_WHAT YOU SHOULD DO_: Collect from the data below each line with "Take".

*** MATERIAL SUPPLIED ***

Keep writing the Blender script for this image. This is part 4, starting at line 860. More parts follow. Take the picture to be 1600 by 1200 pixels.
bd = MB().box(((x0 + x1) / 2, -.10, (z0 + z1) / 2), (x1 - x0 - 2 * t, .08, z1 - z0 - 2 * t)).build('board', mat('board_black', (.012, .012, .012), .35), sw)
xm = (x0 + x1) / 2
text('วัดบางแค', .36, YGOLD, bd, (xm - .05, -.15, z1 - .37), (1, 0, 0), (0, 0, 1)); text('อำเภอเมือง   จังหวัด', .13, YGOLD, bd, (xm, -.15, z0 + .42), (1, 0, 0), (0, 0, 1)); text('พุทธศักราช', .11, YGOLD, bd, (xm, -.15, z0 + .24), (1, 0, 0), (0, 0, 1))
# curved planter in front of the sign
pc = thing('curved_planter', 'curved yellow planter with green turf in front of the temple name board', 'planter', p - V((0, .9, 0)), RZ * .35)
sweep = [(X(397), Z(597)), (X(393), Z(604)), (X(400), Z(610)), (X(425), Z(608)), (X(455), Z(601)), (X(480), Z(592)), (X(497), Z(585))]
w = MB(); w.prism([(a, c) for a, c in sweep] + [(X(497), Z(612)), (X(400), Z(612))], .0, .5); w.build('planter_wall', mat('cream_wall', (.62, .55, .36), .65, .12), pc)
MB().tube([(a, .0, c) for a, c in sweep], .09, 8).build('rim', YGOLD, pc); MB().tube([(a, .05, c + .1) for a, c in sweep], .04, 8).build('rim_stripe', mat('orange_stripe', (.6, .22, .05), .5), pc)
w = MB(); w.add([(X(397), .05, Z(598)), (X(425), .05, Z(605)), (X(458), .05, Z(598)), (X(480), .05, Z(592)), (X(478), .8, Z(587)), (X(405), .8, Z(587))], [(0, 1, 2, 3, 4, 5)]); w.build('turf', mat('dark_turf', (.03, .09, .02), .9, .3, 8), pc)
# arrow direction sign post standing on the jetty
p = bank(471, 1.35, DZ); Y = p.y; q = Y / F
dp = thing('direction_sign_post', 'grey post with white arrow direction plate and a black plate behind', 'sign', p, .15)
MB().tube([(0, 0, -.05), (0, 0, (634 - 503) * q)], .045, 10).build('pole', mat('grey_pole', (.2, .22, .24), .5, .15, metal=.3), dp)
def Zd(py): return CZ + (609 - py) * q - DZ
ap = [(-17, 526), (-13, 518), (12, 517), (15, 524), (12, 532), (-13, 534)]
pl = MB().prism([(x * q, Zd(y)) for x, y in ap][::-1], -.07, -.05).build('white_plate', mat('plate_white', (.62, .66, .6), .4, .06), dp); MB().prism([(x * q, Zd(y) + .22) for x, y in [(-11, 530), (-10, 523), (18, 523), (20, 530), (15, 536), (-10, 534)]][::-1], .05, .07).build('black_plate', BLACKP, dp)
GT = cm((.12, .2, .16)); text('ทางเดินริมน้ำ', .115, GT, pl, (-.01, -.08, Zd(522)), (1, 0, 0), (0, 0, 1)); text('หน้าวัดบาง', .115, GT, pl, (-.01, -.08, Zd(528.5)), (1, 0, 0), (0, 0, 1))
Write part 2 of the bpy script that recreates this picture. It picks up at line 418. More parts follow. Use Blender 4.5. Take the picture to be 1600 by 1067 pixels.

***

_REPLY TO THE TASK_:
Keep writing the Blender script for this image. This is part 4, starting at line 860. More parts follow. Take the picture to be 1600 by 1200 pixels.
Write part 2 of the bpy script that recreates this picture. It picks up at line 418. More parts follow. Use Blender 4.5. Take the picture to be 1600 by 1067 pixels.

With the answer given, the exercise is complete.